** Start GIVEN DATA **

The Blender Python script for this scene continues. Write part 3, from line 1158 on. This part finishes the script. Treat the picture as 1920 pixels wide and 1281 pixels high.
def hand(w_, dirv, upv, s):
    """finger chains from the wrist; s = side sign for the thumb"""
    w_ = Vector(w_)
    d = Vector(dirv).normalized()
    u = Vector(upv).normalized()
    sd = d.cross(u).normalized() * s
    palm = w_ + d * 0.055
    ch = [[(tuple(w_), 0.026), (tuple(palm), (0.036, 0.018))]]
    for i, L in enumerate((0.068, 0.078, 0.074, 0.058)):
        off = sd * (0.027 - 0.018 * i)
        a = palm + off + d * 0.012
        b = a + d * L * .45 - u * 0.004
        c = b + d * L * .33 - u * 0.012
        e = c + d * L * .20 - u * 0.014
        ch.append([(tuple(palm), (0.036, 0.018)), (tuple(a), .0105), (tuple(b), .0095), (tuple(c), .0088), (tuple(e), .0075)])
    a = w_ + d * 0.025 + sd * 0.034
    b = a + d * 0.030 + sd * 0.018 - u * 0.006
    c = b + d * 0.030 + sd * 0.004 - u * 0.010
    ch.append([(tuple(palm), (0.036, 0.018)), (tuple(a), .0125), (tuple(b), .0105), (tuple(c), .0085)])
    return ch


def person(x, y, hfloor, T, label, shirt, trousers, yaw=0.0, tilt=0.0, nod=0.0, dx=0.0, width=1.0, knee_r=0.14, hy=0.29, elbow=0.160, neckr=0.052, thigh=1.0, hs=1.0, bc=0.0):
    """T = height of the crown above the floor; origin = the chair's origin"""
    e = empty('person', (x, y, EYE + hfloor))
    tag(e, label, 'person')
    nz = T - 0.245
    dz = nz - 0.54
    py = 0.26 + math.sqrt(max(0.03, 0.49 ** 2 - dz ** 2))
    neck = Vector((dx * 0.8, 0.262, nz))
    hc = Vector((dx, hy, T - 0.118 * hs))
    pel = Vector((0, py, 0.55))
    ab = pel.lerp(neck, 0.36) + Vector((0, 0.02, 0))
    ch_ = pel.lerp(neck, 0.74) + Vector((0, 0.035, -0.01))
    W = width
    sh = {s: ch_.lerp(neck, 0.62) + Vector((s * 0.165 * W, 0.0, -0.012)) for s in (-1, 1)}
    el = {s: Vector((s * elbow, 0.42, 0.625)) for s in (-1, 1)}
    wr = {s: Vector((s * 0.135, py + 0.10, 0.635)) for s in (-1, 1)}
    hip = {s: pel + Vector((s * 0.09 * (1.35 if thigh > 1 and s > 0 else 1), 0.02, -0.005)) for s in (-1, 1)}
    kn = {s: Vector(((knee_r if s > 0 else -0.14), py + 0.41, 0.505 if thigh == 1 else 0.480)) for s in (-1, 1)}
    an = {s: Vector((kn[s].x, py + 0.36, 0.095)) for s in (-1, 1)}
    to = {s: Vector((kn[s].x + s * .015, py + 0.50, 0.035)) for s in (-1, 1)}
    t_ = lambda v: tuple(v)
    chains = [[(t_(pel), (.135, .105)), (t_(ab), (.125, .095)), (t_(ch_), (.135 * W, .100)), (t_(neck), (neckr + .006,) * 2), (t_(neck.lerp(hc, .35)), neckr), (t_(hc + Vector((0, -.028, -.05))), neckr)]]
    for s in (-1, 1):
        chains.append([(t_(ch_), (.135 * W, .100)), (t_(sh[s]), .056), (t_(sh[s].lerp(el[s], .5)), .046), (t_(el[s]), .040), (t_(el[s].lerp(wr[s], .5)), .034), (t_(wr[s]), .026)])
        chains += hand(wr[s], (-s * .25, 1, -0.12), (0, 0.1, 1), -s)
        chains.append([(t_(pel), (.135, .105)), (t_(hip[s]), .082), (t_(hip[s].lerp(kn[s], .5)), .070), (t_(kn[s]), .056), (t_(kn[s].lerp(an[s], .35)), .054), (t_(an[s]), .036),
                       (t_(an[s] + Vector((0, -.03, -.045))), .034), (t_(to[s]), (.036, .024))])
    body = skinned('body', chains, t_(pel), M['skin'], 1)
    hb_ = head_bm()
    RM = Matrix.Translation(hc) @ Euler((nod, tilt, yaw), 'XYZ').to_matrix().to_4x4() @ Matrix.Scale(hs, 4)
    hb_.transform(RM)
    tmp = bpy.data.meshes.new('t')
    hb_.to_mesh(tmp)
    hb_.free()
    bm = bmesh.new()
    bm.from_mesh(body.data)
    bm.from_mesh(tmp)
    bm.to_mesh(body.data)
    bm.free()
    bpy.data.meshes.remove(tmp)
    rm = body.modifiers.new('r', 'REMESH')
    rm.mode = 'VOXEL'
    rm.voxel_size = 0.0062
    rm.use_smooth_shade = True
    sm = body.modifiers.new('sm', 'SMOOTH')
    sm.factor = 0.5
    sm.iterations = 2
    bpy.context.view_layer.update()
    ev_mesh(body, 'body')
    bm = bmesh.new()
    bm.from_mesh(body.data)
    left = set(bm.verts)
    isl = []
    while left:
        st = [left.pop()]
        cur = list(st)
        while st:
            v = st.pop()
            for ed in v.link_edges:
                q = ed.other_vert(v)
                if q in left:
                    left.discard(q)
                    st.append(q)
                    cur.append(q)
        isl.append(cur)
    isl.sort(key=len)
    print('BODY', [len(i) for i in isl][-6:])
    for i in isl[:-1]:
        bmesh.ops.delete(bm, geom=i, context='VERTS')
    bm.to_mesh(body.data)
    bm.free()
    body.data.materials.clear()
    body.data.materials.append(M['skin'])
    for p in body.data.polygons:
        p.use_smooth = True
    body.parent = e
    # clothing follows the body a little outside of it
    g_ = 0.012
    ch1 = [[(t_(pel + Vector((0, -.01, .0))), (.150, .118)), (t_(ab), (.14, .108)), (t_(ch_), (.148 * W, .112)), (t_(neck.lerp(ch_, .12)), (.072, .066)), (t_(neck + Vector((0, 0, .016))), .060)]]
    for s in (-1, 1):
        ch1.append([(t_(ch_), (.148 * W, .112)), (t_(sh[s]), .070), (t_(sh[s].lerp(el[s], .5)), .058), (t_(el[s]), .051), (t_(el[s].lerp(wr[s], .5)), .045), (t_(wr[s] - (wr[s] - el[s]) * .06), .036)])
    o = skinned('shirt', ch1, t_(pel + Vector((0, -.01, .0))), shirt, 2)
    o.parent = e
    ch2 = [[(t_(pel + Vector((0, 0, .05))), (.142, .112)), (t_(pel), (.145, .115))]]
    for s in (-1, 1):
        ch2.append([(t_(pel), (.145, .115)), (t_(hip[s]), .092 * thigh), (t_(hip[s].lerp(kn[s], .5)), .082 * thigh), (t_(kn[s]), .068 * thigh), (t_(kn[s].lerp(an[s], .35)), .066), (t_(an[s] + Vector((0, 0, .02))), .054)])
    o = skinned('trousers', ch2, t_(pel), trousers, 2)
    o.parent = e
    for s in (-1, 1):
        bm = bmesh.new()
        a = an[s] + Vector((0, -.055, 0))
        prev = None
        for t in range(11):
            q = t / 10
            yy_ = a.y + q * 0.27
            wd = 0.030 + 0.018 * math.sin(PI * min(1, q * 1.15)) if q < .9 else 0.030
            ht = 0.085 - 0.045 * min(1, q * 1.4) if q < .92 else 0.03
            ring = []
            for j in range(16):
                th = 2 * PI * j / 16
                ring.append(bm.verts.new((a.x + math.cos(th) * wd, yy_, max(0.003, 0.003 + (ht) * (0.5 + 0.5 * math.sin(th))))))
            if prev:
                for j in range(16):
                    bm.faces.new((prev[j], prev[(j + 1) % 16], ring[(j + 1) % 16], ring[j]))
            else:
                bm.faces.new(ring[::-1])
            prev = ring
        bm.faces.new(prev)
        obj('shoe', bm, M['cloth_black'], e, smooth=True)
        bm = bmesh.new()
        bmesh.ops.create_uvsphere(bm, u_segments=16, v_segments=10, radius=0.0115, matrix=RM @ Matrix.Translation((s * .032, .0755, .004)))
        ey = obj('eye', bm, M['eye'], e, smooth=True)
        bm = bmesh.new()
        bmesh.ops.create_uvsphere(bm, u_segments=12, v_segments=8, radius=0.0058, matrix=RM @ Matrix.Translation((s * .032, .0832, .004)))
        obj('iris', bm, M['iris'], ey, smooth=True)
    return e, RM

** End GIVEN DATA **
** Start GIVEN DATA **

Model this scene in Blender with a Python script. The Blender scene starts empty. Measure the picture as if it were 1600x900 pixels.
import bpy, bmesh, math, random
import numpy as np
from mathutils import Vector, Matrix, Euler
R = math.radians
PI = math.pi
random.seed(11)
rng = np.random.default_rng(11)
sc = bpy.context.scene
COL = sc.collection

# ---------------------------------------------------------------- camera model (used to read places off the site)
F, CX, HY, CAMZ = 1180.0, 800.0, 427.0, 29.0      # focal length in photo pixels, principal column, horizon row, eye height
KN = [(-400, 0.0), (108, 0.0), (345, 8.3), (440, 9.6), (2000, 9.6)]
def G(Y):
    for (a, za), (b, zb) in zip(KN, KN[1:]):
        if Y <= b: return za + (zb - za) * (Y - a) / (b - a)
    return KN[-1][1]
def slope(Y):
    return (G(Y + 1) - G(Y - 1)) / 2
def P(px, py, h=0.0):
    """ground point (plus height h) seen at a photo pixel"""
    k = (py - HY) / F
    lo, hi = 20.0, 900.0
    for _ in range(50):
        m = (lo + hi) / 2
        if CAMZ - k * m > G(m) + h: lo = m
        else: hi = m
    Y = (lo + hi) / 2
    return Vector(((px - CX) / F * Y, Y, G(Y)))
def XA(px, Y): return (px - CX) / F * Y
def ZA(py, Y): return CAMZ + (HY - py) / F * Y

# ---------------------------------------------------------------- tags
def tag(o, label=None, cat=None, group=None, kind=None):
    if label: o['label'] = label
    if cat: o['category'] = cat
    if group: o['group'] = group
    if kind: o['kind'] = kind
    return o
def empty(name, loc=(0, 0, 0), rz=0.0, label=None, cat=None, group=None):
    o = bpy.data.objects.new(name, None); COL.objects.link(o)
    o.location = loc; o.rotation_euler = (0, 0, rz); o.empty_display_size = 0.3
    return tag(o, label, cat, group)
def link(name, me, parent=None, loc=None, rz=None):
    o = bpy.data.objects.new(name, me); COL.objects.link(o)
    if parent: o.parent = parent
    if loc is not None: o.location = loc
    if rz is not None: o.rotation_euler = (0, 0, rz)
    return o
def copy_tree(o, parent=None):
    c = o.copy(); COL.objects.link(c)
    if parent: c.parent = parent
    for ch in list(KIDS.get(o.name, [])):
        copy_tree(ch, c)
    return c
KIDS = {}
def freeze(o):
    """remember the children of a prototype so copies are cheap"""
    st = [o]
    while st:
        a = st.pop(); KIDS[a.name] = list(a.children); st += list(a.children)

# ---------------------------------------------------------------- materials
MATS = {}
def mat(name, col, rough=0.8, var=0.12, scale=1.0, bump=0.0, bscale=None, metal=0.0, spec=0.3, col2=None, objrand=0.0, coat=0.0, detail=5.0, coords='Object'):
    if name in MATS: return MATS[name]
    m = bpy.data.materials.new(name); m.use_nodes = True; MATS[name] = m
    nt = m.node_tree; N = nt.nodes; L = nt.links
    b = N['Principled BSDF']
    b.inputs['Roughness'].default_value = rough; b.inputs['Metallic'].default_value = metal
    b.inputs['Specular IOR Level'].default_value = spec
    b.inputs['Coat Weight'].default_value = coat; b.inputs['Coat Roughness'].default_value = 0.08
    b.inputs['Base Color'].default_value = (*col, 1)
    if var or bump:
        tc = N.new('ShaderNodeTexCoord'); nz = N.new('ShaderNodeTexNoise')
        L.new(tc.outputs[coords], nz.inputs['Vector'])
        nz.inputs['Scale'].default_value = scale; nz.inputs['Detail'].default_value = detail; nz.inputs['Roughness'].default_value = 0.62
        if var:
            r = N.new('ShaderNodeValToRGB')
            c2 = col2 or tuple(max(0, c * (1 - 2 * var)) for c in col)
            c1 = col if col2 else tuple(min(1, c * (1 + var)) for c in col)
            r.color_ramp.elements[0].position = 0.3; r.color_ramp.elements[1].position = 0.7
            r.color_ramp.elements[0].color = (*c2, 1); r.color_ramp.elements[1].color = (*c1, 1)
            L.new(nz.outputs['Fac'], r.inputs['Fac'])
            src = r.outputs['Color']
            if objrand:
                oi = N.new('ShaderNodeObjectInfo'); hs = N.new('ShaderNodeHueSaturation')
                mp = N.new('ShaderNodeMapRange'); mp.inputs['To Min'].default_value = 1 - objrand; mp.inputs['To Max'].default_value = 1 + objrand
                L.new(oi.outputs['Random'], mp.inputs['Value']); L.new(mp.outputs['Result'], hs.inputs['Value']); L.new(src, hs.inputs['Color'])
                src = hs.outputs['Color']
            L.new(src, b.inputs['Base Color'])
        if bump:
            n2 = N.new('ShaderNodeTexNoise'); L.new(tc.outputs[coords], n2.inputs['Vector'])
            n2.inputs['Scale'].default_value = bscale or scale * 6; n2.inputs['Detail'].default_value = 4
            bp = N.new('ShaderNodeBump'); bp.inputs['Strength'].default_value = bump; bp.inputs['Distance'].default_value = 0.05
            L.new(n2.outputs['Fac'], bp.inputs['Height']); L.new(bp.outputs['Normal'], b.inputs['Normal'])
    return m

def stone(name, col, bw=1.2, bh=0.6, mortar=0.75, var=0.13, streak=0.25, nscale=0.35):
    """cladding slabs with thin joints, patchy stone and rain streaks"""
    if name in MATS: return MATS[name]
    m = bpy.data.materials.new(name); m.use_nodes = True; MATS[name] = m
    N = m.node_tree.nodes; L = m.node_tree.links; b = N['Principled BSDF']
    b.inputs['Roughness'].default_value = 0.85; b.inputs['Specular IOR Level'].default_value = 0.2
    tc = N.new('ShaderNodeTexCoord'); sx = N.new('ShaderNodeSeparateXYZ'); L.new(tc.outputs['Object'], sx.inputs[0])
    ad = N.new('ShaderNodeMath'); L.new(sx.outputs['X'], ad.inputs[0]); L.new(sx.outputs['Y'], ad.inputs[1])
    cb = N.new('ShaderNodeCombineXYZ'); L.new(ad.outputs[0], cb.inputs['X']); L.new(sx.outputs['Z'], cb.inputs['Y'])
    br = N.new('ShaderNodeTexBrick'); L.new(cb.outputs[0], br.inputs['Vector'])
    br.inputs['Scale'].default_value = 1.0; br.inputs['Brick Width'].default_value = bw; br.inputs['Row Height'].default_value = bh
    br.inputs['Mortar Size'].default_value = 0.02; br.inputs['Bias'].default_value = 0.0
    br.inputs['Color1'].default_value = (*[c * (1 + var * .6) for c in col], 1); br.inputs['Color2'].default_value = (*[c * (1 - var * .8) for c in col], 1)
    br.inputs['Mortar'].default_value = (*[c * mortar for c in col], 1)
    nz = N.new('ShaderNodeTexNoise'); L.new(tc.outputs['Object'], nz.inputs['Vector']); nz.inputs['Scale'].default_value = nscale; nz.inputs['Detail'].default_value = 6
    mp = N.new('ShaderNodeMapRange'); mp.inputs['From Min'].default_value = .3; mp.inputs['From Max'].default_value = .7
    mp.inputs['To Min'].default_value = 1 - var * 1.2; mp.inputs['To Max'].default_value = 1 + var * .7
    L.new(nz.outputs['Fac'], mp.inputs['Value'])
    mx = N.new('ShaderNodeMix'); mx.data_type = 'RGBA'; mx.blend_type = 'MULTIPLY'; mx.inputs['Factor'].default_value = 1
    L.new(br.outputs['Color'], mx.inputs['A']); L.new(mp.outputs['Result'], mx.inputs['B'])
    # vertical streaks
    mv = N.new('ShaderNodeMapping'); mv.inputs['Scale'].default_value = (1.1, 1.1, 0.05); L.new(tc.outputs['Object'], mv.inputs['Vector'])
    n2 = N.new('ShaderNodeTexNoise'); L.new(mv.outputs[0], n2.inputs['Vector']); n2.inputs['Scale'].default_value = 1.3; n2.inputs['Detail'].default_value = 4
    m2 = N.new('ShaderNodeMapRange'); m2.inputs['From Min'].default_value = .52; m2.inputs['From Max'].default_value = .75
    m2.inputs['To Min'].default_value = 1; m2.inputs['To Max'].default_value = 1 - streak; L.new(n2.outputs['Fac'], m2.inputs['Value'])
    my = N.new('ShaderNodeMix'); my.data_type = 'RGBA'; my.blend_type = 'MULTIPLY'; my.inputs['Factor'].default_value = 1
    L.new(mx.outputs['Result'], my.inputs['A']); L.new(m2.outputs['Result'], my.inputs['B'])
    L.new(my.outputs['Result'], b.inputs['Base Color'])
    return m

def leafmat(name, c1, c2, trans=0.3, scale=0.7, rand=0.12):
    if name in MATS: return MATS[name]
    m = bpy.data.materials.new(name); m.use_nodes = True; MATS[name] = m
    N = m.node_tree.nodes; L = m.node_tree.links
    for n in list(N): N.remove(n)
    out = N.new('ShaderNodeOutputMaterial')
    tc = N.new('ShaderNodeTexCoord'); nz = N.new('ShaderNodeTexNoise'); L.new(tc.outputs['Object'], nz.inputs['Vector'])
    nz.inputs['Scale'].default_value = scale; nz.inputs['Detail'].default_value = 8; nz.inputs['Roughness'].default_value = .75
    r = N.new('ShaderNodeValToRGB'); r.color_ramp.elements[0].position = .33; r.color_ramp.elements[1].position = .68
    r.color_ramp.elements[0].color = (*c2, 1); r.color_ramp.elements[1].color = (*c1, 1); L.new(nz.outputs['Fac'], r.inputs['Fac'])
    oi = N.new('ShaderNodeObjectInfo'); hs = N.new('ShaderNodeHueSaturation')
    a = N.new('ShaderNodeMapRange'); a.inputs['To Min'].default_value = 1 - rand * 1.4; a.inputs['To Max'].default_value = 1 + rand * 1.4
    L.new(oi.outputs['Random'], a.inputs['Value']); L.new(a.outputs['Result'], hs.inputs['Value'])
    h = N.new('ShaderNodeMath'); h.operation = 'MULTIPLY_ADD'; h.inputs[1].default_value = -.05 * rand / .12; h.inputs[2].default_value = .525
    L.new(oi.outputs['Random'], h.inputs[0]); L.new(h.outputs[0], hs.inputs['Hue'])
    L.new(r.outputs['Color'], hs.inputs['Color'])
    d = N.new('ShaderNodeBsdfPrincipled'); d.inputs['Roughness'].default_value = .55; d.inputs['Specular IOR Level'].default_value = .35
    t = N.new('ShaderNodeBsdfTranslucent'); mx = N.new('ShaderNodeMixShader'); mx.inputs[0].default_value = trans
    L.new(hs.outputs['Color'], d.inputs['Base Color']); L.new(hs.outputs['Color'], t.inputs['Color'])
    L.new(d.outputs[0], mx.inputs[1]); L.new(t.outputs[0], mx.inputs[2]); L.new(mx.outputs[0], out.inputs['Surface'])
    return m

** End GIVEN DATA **

▸ PROBLEM DESCRIPTION
Output exactly the lines running from the line containing "Model this scene" through the line containing "COL = sc.collection", and only those lines.

▸ TASK OUTPUT
Model this scene in Blender with a Python script. The Blender scene starts empty. Measure the picture as if it were 1600x900 pixels.
import bpy, bmesh, math, random
import numpy as np
from mathutils import Vector, Matrix, Euler
R = math.radians
PI = math.pi
random.seed(11)
rng = np.random.default_rng(11)
sc = bpy.context.scene
COL = sc.collection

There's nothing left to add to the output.